Не все готовы согласиться с торжествующим безобразием. Однажды возмущение выразил председатель Лондонского института современного искусства (London`s Institute of Contemporary Art, ICA) Иван Массоу. Он публично заклеймил современное британское искусство, назвав его «претенциозным, зацикленным на себе, вычурным и лишенным мастерства».
В Британии, указывает Массоу, есть официальный стиль — т.н. «концептуальное искусство». Оно оплачивается крупным капиталом, отбирается и выставляется самодержцами от культуры из «Тейт Галери» (Художественный музей в Лондоне, самое крупное в мире собрание британского искусства, основанное промышленником сэром Генри Тейтом). Цель — сохранить свои капиталы, которые они вложили в этот вид искусства.
Массоу говорит о фатальных последствиях такой политики. Художника вынуждают втиснуться в прокрустово ложе анти-искусства: «Грустно видеть, как многие молодые талантливые художники в поисках признания вынуждены забыть о своем даре и позиционировать себя в качестве авторов видео-инсталляций или машин для производства пены в закрытых помещениях. Только таким образом можно получить гордое звание современного художника. Истеблишмент от искусства виновен в навязывании концептуального искусства как единственно возможного искусства наших дней».
Массоу, в частности, возмутил тот факт, что престижную премию Тернера за 2001 г. получил автор инсталляции «Свет зажигается и гаснет» — этой «картиной» оказалась пустая комната с мерцающим светом.

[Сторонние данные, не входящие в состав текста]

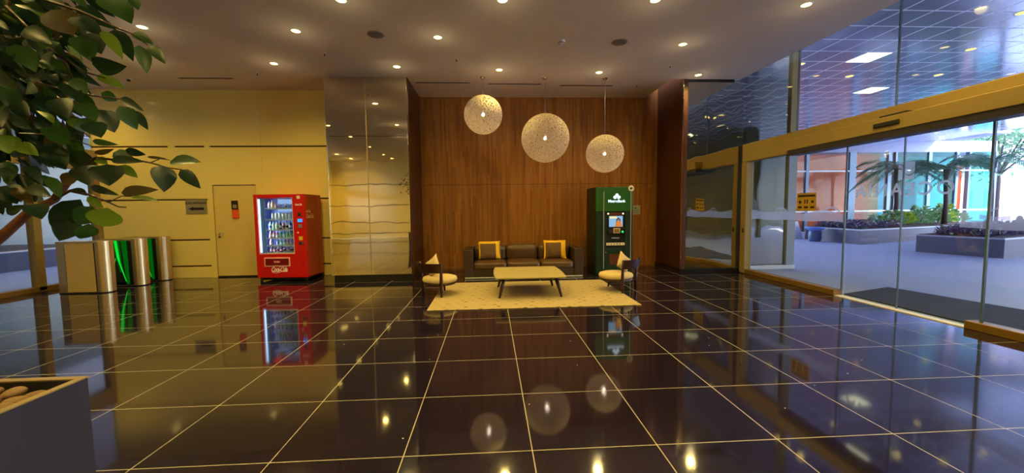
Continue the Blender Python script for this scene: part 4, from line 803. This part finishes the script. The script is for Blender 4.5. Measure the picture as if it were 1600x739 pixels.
# ------------------------------------------------------------------ access gates
def gate(x, y, lb, first_):
    t = thing('access_gate', lb, 'turnstile', (x, y, 0), 0, 'steel access gates by the cream wall')
    L = 0.86; r = 0.14
    pts = [(-L, -r)] + [(-r * .9 + r * .9 * math.sin(a), -r * math.cos(a)) for a in [PI * k / 14 for k in range(15)]] + [(-L, r)]
    MB().prism(pts, 0.02, 0.975).build('housing', M['steel'], t)
    MB().prism([(a * 1.0, b * 1.03) for a, b in pts], 0.975, 1.0).build('lid', M['steel'], t)
    MB().prism([(a - .01, b * .96) for a, b in pts], 0.0, 0.02).build('kick_plate', M['blackm'], t)
    if first_:
        MB().box(-0.70, -0.19, -r - .006, -r, 0.03, 0.965, 0.002, seg=1).build('side_panel', M['gatefront'], t); MB().box(-0.185, -0.165, -r - .004, -r + .002, 0.03, 0.97).build('panel_joint', M['groove'], t); MB().box(-0.705, -0.70, -r - .007, -r, 0.1, 0.9).build('slot', M['blackm'], t)
    else:
        MB().box(-0.72, -0.17, -r - .006, -r, 0.03, 0.965, 0.002, seg=1).build('glass_side_panel', M['gateglass'], t)
    a = MB()
    return t
gate(-7.39, 7.93, 'nearest of the three steel access gates, with plain beige side panel', True)
for y, lb in ((8.62, 'middle steel access gate with green reflection on its dark side'), (9.22, 'steel access gate closest to the cream wall, green streak on its dark side')):
    t = gate(-7.33, y, lb, False)
    # green lamp, and its streaky reflection on the dark side drawn as glowing strips
    MB().box(-0.705, -0.66, -0.148, -0.146, 0.86, 0.90).build('status_light', M['gategreen'], t)
    MB().extr([(-0.36, -0.147, 0.965), (-0.25, -0.147, 0.965), (-0.24, -0.147, 0.05), (-0.3, -0.147, 0.05)], (0, .0008, 0)).build('dim_reflection_streak', M['gategreen2'], t)
    MB().extr([(-0.53, -0.147, 0.965), (-0.40, -0.147, 0.965), (-0.36, -0.147, 0.3), (-0.42, -0.147, 0.3)], (0, .0006, 0)).build('dim_reflection_streak', M['gategreen2'], t)
    MB().extr([(-0.50, -0.1475, 0.965), (-0.44, -0.1475, 0.965), (-0.40, -0.1475, 0.5), (-0.30, -0.1475, 0.10), (-0.312, -0.1475, 0.10), (-0.46, -0.1475, 0.6)], (0, .001, 0)).build('reflection_streak', M['gategreen'], t)
    MB().extr([(-0.49, -0.1475, 0.6), (-0.478, -0.1475, 0.6), (-0.60, -0.1475, 0.2), (-0.605, -0.1475, 0.2)], (0, .001, 0)).build('reflection_streak', M['gategreen'], t)
# ------------------------------------------------------------------ ficus in its planter
t = thing('planter_box', 'dark slate grey square planter filled with brown pebbles, at lower left', 'planter', (-2.6, 1.33, 0))
h = 0.6; zt = 0.7
mb = MB(); mb.box(h - .03, h, -h, h + .05, 0, zt, .004, seg=1).box(-h, -h + .03, -h, h + .05, 0, zt, .004, seg=1).box(-h + .03, h - .03, h + .02, h + .05, 0, zt, .004, seg=1).box(-h + .03, h - .03, -h, -h + .03, 0, zt, .004, seg=1).build('box', M['planter'], t)
MB().box(h - .032, h + .003, -h - .002, h + .053, zt, zt + .006).box(-h + .03, h - .03, h + .018, h + .053, zt, zt + .006).box(-h + .03, h - .032, -h - .002, -h + .03, zt, zt + .006).box(-h - .002, -h + .03, -h, h + .053, zt, zt + .006).build('rim', mat('planter_rim', (150, 128, 84), .4), t)
MB().box(-h + .03, h - .03, -h + .03, h + .02, 0.4, 0.645).build('soil', M['soil'], t)
rng = random.Random(11)
def pebble_mesh(seed):
    r2 = random.Random(seed); tb = bmesh.new(); bmesh.ops.create_icosphere(tb, subdivisions=3, radius=1.0)
    a, b, c = r2.uniform(.036, .05), r2.uniform(.026, .034), r2.uniform(.016, .022); ph = [r2.uniform(0, 6) for _ in range(4)]
    for v in tb.verts:
        k = 1 + .08 * math.sin(2.3 * v.co.x + ph[0]) + .07 * math.sin(2.8 * v.co.y + ph[1]) + .06 * math.sin(3 * v.co.z + ph[2]); v.co = Vector((v.co.x * a, v.co.y * b, v.co.z * c)) * k
    for f in tb.faces: f.smooth = True
    me = bpy.data.meshes.new('pebble'); tb.to_mesh(me); tb.free(); me.materials.append(M['pebble']); return me
pm = [pebble_mesh(i) for i in range(5)]; k = 0
for i in range(11):
    for j in range(13):
        if i < 3: continue
        x = -2.6 - 0.52 + 0.1 * i + rng.uniform(-.02, .02); y = 1.33 - 0.25 + 0.066 * j + rng.uniform(-.01, .01)
        if y > 1.33 + .58 or abs(x + 2.6) > .52: continue
        o = bpy.data.objects.new('pebble', pm[k % 5]); k += 1; COL.objects.link(o)
        o.location = (x, y, 0.668 + rng.uniform(0, .02)); o.rotation_euler = (rng.uniform(-.25, .25), rng.uniform(-.25, .25), rng.uniform(0, 3))
        o.scale = (1.0, 1.05, 1.15)
        tag(o, 'smooth brown river pebble lying in the slate grey planter', 'pebble', 'pebbles in the planter')

def leaf(mb, base, tip, w, mi, nrm, droop=0.12, n=6, blunt=0.0):
    """pointed oval blade folded a little along its midrib"""
    base, tip = Vector(base), Vector(tip); ax = tip - base; L = ax.length
    if L < 1e-4: return
    a = ax / L; side = a.cross(nrm)
    if side.length < 1e-3: side = a.orthogonal()
    side.normalize(); up = side.cross(a).normalized(); mb.mi = mi
    prev = None; f0_ = len(mb.bm.faces)
    for i in range(n + 1):
        u = i / n; hw = w / 2 * (math.sin(PI * min(1, u ** 0.72)) ** 0.85) if 0 < u < 1 else 0.0
        c = base + a * L * u - up * droop * L * (u - .5) ** 2 * 1.2
        if hw < 1e-5: cur = [mb.bm.verts.new(c)]
        else: cur = [mb.bm.verts.new(c - side * hw + up * hw * .28), mb.bm.verts.new(c), mb.bm.verts.new(c + side * hw + up * hw * .28)]
        if prev is not None:
            if len(prev) == 1 and len(cur) == 3:
                mb._face([prev[0], cur[1], cur[0]]); mb._face([prev[0], cur[2], cur[1]])
            elif len(prev) == 3 and len(cur) == 3:
                mb._face([prev[0], prev[1], cur[1], cur[0]]); mb._face([prev[1], prev[2], cur[2], cur[1]])
            elif len(prev) == 3: mb._face([prev[0], prev[1], cur[0]]); mb._face([prev[1], prev[2], cur[0]])
        prev = cur
    if n > 4:
        mb.bm.faces.ensure_lookup_table()
        for q in range(f0_, len(mb.bm.faces)): mb.bm.faces[q].smooth = True

TX, TY = -2.55, 1.45
t = thing('ficus_tree', 'leafy ficus reaching into the picture at upper left from the grey planter', 'tree', (0, 0, 0))
MB().tube([(TX, TY, 0.5), (TX + .03, TY, 0.9), (TX - .02, TY + .02, 1.4), (TX + .05, TY, 1.9), (TX + .02, TY - .04, 2.5), (TX + .1, TY - .05, 3.0)], [.05, .045, .04, .035, .025, .012], 12).build('trunk', M['bark'], t)
for pts, r0, r1 in TWIGS:
    MB().tube(pts, r0, 8, r1).build('branch', M['bark'] if r0 > .006 else M['darkwood'], t)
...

Впрочем, коллеги по Институту современного искусства осудили позицию своего председателя и вынудили его уйти в отставку.
Современный немецкий художник рассказывал автору этих заметок, что в Германии приглашенные эксперты, вроде него самого, входят в муниципальные структуры и тщательно следят за тем, чтобы произведения современного искусства выставлялись время от времени в известных музеях и культурных центрах. На мой вопрос, зачем это делается, он ответил: «Иначе никто не станет на них смотреть, ведь большинству людей, подобно вам, эти вещи неприятны и неинтересны».
Такое давление со стороны государственного чиновно-бюрократического аппарата, слившегося в одно целое с финансовыми спекулянтами в попытке привить широкой публике дурновкусие, само по себе говорит о многом. Например, о том, что у большинства людей все еще есть сильное здоровое чувство, связанное с притяжением красоты и отторжением безобразия, или, по крайней мере, смутное ощущение того, что им морочат голову.